Problem statement: In the records that follow, show each line where the word "Blender" is present.

Dataset entries:
* * *

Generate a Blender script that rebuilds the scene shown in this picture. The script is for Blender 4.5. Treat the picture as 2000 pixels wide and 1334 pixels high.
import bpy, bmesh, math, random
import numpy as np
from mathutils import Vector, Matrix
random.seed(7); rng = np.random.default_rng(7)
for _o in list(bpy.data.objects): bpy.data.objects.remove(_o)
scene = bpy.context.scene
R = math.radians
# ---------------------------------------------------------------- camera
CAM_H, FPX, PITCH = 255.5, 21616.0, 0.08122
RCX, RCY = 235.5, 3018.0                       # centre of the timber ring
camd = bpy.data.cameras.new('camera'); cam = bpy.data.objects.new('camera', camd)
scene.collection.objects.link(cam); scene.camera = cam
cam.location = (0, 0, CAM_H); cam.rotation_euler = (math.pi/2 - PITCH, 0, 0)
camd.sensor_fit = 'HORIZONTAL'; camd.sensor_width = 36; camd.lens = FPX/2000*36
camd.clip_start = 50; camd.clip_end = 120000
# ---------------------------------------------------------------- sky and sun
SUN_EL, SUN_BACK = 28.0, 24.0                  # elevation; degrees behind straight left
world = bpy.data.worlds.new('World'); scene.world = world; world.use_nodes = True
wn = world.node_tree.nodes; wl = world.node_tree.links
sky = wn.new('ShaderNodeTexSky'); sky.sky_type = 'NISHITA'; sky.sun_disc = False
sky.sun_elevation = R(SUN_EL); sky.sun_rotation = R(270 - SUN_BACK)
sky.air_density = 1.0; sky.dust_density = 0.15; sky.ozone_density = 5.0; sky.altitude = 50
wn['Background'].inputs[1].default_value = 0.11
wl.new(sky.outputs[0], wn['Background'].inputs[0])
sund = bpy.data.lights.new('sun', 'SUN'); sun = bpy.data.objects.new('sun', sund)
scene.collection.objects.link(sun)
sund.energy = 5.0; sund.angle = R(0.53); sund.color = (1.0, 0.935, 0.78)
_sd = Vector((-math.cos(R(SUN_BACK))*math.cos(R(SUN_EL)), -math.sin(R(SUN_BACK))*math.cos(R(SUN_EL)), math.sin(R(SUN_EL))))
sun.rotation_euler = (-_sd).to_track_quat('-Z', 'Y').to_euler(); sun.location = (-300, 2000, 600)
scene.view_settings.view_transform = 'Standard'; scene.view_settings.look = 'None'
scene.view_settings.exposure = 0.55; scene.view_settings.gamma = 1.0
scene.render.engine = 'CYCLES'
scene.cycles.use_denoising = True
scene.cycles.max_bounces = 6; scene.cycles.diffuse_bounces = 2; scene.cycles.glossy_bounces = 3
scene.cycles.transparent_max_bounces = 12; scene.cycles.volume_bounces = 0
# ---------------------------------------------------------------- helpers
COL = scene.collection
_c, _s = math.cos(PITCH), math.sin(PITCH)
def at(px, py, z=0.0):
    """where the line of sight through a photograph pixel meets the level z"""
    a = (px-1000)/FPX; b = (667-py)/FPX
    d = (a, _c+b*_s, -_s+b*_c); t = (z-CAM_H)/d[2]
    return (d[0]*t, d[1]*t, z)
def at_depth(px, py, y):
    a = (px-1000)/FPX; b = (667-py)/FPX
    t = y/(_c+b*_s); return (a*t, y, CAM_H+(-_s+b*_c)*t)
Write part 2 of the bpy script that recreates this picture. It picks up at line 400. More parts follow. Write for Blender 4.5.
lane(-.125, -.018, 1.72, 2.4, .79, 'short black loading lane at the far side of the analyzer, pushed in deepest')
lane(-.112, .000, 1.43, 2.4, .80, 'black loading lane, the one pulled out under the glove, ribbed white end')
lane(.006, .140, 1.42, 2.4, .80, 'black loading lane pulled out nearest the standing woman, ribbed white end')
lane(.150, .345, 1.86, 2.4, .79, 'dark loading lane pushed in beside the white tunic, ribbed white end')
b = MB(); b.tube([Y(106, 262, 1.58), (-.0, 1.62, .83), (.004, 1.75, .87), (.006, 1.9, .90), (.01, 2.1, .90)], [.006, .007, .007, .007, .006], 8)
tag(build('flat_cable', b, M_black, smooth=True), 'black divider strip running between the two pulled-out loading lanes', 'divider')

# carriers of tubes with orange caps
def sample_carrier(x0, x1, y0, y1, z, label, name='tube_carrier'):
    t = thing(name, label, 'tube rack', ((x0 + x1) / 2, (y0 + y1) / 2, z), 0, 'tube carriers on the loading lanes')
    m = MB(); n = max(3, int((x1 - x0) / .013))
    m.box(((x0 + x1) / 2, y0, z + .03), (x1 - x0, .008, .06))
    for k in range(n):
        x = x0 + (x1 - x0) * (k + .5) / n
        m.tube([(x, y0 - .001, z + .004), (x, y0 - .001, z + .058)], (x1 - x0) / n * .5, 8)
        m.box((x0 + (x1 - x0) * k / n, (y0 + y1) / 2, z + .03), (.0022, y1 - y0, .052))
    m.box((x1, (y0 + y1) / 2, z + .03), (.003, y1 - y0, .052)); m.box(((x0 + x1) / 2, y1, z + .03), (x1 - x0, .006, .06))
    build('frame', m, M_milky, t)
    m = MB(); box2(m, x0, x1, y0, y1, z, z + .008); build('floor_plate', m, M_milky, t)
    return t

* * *

Task answer:
Generate a Blender script that rebuilds the scene shown in this picture. The script is for Blender 4.5. Treat the picture as 2000 pixels wide and 1334 pixels high.
Write part 2 of the bpy script that recreates this picture. It picks up at line 400. More parts follow. Write for Blender 4.5.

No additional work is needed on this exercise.